1. Adão: o sentido genérico do termo
2. Adão: a figura histórica
3. Adão: a figura tipológica
4. Adão e a imagem de Deus
5. Adão e o corpo de Cristo

1. Adão: o sentido genérico do termo 

O nome Adão ocorre no corpus paulino apenas sete vezes (Rm 5,14 [duas vezes]; ICor 15,22.45 [duas vezes]; lTm 2,13.14), embora haja quem acredite que algumas das discussões mais generalizadas sobre o “homem” (anthrõpos) também tenham um fundo adâmico no pensamento paulino. Isso acontece porque o termo hebraico ’ãdãm refere-se não só ao indivíduo “Adão”, mas também à “humanidade” em geral. E de todo apropriado considerar o emprego que Paulo faz de Adão estreitamente ligado a algumas outras imagens e expressões antropológicas que ele usa para comunicar a experiência cristã, a vida nova encontrada em Jesus Cristo. Estão entre elas: o homem velho e o homem novo (Rm 6,6; Cl 3,9-10; Ef 2,15; 4,22-24; ver Natureza nova e natureza velha); o homem exterior e o homem interior (2Cor 4,16; Rm 7,22; Ef 3,15); o homem carnal e o homem espiritual (ICor 2,14­ 16; ver Psicologia). As passagens em que Paulo usa o pronome “eu” de uma forma que sugere ter ele em mente a humanidade adâmica ou a humanidade fora da experiência nova que, para os fiéis, se encontra em Cristo (ver Em Cristo) relacionam-se com esse sentido antropológico maior de Adão. 

Um bom exemplo encontra-se em Romanos 7,7-25, onde o apóstolo parece usar o “eu” em um sentido corporativo que demonstra certo envolvimento com o sentido genérico do tema mais explícito de Adão. É praticamente certo que a narrativa de Gênesis 2-3 seja a base do uso de Adão nas cartas paulinas e forme o cenário para ele. Vemos o mesmo deslumbramento pela figura de Adão em alguns documentos judaicos e cristãos do século I, inclusive 4 Esdras, 2 Baruc e o Apocalipse de Moisés, como Levison sabiamente observou. A reflexão a respeito de Adão também está bem documentada no material de Qumran e nos escritos de Fílon de Alexandria, contemporâneo de Paulo. À luz do fato de Adão ser mencionado com frequência em obras gnósticas, tais como os textos de Nag Hammadi, alguns estudiosos procuraram descobrir um elo entre o tema adâmico e as ideias gnósticas de “um segundo homem”. De modo geral, isso não foi bem recebido, pois é provável que os indícios representem precisamente a corrente inversa de influência (é mais provável que o tema bíblico tenha sido adotado pelos autores gnósticos mais tardios). 

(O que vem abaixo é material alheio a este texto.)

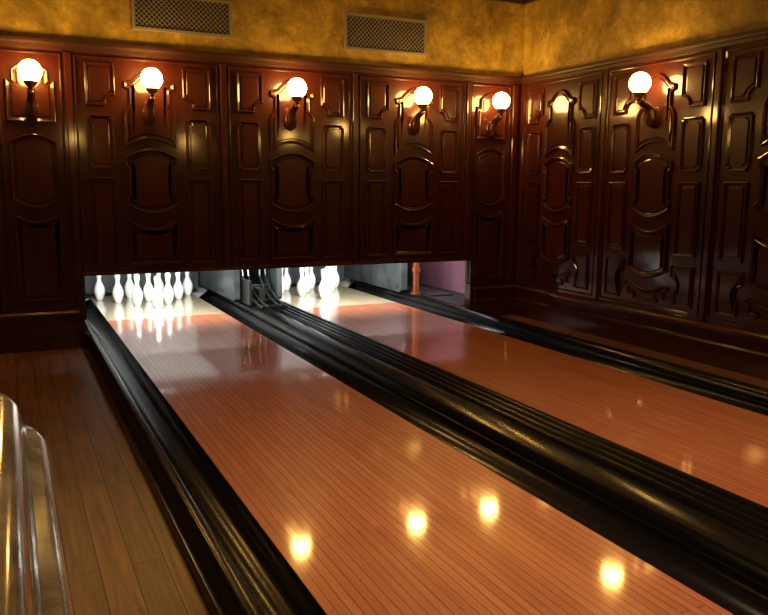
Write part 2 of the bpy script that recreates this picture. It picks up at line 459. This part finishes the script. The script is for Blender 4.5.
def tubepath(bm, pts, r, mi, n=8):
    rings = []
    for i, p in enumerate(pts):
        a = Vector(pts[max(0, i-1)]); b = Vector(pts[min(len(pts)-1, i+1)]); t = (b-a).normalized()
        s = t.cross(Vector((1, 0, 0)));
        if s.length < .01: s = Vector((0, 0, 1))
        s.normalize(); q = t.cross(s)
        rings.append([bm.verts.new(Vector(p)+s*r*math.cos(2*math.pi*k/n)+q*r*math.sin(2*math.pi*k/n)) for k in range(n)])
    for A, B in zip(rings, rings[1:]):
        for k in range(n): bm.faces.new((A[k], A[(k+1) % n], B[(k+1) % n], B[k])).material_index = mi
    for R_ in (rings[0], rings[-1]): bm.faces.new(R_).material_index = mi
for xx in (2.10, 2.16, 2.28, 2.34):
    tubepath(bm, [(xx, 6.95, .080), (xx, 7.1, .090), (xx, 7.3, .12), (xx, 7.5, .19), (xx, 7.62, .30), (xx, 7.66, .45), (xx, 7.62, .6)], .010, 1)
for yy, zz in ((7.05, .080), (7.3, .105), (7.56, .22)):
    box(bm, 2.08, 2.36, yy-.012, yy+.012, zz-.012, zz+.004, 1)
box(bm, 2.05, 2.075, 7.2, 7.9, .066, .30, 1)
box(bm, 2.19, 2.25, 7.35, 7.6, .066, .20, 1)
finish(bm, 'ball_return_lift', [M_black, M_steel])
bm = bmesh.new()
box(bm, 3.92, 3.965, 7.35, 7.40, .056, .75, 0); box(bm, 3.91, 3.975, 7.34, 7.41, .30, .34, 0); box(bm, 3.905, 3.98, 7.33, 7.42, .055, .075, 0)
finish(bm, 'red_post', M_red)
bm = bmesh.new(); box(bm, 4.0, 4.488, YW+.11, 8.9, -.13, .045); box(bm, 4.02, 4.30, 7.2, 7.9, .045, .06, 1)
finish(bm, 'service_ledge', [M_black, M_steel])

def tube(name, x0, x1, y, z):
    bm = bmesh.new()
    r = .018; n = 12
    for xa, xb, rr, mi in ((x0, x1, r, 0), (x0-.03, x0, r*1.15, 1), (x1, x1+.03, r*1.15, 1)):
        A = [bm.verts.new((xa, y+rr*math.cos(2*math.pi*i/n), z+rr*math.sin(2*math.pi*i/n))) for i in range(n)]
        B = [bm.verts.new((xb, v.co.y, v.co.z)) for v in A]
        for i in range(n): bm.faces.new((A[i], A[(i+1) % n], B[(i+1) % n], B[i])).material_index = mi
        bm.faces.new(A).material_index = mi; bm.faces.new(B).material_index = mi
    box(bm, x0-.03, x1+.03, y-.03, y+.03, z+.02, z+.06, 1)
    return finish(bm, name, [M_tube, M_steel])
tube('fluorescent_tube', .72, 1.85, 7.05, .78)
tube('fluorescent_tube.001', 2.55, 3.68, 7.05, .78)
def area(name, loc, rot, sx, sy, e, col):
    l = bpy.data.lights.new(name, 'AREA'); l.shape = 'RECTANGLE'; l.size = sx; l.size_y = sy; l.energy = e; l.color = col
    o = bpy.data.objects.new(name, l); o.location = loc; o.rotation_euler = rot; S.collection.objects.link(o); return o
for i, cx in enumerate((1.29, 3.09)):
    area('pin_light' if not i else 'pin_light.001', (cx, 7.0, .72), (math.radians(50), 0, 0), 1.0, .08, 42, (.97, .98, .92))
area('service_light', (4.25, 7.6, 1.05), (0, 0, 0), .3, .6, 4, (1, .9, .88))

# ------------------------------------------------------------------ ceiling downlights
def down(i, x, y, e, ang=95):
    nm = 'ceiling_downlight' if not i else 'ceiling_downlight.%03d' % i
    bm = bmesh.new()
    lathe(bm, [(.045, -.004), (.05, -.012), (.065, -.012), (.07, -.004), (.07, 0)], 24, (x, y, CZ), 0)
    lathe(bm, [(0, -.003), (.045, -.004)], 24, (x, y, CZ), 1)
    o = finish(bm, nm, [M_brass, M_lamp])
    l = bpy.data.lights.new(nm+'_bulb', 'SPOT'); l.energy = e; l.color = (1, .72, .44); l.spot_size = math.radians(ang); l.spot_blend = .8; l.shadow_soft_size = .05
    lo = bpy.data.objects.new('bulb', l); lo.location = (x, y, CZ-.03); S.collection.objects.link(lo); lo.parent = o
for i, (x, y, e) in enumerate(((1.3, 1.5, 130), (3.1, 1.6, 120), (2.2, 3.0, 80), (-.6, 2.6, 36), (-.8, -.4, 60))): down(i, x, y, e)  # the last one is unseen, added to brighten the counter

# ------------------------------------------------------------------ marble counter (foreground left)
def rrect(x0, x1, y0, y1, r, n=10):
    p = []
    for cx, cy, a0 in ((x1-r, y0+r, -90), (x1-r, y1-r, 0), (x0+r, y1-r, 90), (x0+r, y0+r, 180)):
        for k in range(n+1):
            a = math.radians(a0+90*k/n); p.append((cx+r*math.cos(a), cy+r*math.sin(a)))
    return p
root = bpy.data.objects.new('marble_counter', None); S.collection.objects.link(root)
bm = bmesh.new()
base = rrect(-.75, .034, -.55, 1.22, .12)
prof = [(.10, .70), (.02, .70), (.006, .708), (0, .725), (0, .855), (.005, .876), (.015, .888), (.026, .891), (.030, .896), (.031, .910), (.036, .928), (.046, .940), (.060, .946), (.11, .948)]
rings = []
for d, z in prof: rings.append([bm.verts.new((q.x, q.y, z)) for q in offset_poly([Vector(a) for a in base], d)])
n = len(base)
for A, B in zip(rings, rings[1:]):
    for i in range(n): bm.faces.new((A[i], A[(i+1) % n], B[(i+1) % n], B[i]))
bm.faces.new(rings[0]); bm.faces.new(rings[-1])
finish(bm, 'top', M_marble, root, smooth=40)
bm = bmesh.new()
pb = rrect(-.68, -.03, -.48, 1.14, .08)
rings = []
for d, z in [(-.02, FZ), (-.02, .04), (0, .06), (0, .64), (-.015, .66), (-.02, .70)]:
    rings.append([bm.verts.new((q.x, q.y, z)) for q in offset_poly([Vector(a) for a in pb], d)])
n = len(pb)
for A, B in zip(rings, rings[1:]):
    for i in range(n): bm.faces.new((A[i], A[(i+1) % n], B[(i+1) % n], B[i]))
bm.faces.new(rings[0]); bm.faces.new(rings[-1])
finish(bm, 'cabinet', M_panel, root, smooth=40)

# ------------------------------------------------------------------ world / camera
w = bpy.data.worlds.new('World'); S.world = w; w.use_nodes = True
w.node_tree.nodes['Background'].inputs[0].default_value = (.02, .015, .01, 1)
cam = bpy.data.cameras.new('Camera'); co = bpy.data.objects.new('Camera', cam); S.collection.objects.link(co)
F = Vector((.4296, .8897, -.1551)).normalized(); U = Vector((.0603, .1432, .9878)); R = F.cross(U).normalized(); U = R.cross(F)
co.matrix_world = Matrix(((R.x, U.x, -F.x, 0), (R.y, U.y, -F.y, 0), (R.z, U.z, -F.z, 1.218), (0, 0, 0, 1)))
cam.lens = 36.56; cam.sensor_width = 36; cam.clip_start = .02
S.camera = co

Todos esses documentos básicos relevantes nos ajudam a entender o interesse que a tradição de Adão, o primeiro ser humano criado, gerou entre os autores antigos e como eles vieram a confiar nela e expressá-la em seus escritos. Quando admitimos isso, percebemos que a discussão paulina do tema está em total harmonia com outros documentos de sua época, embora o emprego especificamente cristológico ao qual ele se liga diferencie o tratamento paulino. Paulo parece ser o primeiro a descrever Jesus Cristo como o “último (ou o segundo) Adão” (ICor 15,45.47), descrição que, sem ambiguidade, indica o caráter escatológico do pensamento do apóstolo.

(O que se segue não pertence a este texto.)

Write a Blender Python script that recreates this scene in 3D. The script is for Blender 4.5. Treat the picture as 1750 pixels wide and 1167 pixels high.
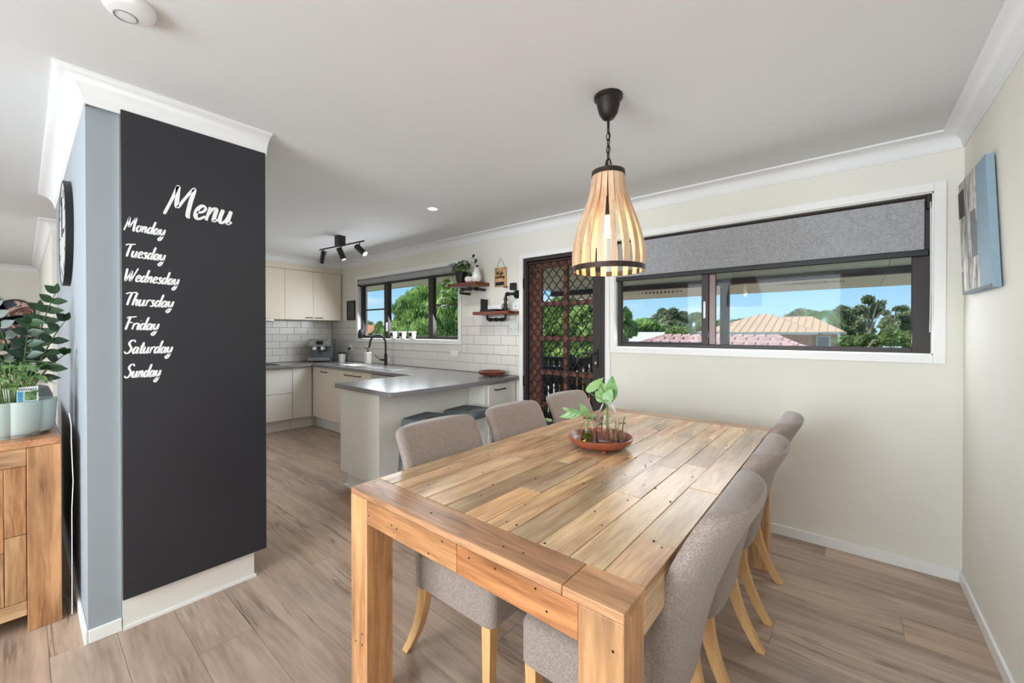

2. Adão: a figura histórica

No século I, muita gente entendia claramente que a figura de Adão era a primeira pessoa histórica; isso explica por que Judas 14 (citando IHen 1,9) descreve Henoc como “o sétimo depois de Adão”. Lucas apresenta uma avaliação semelhante, quando inclui Adão na genealogia de Jesus (Lc 3,38). Parece que o apóstolo Paulo considerou ponto pacífico a historicidade de Adão como a primeira pessoa criada, embora essa historicidade não seja o ponto de enfoque primordial dos dois textos paulinos que analisam o tema de Adão e Cristo.

2.1. Adão (e Eva) como exemplo(s) ético(s).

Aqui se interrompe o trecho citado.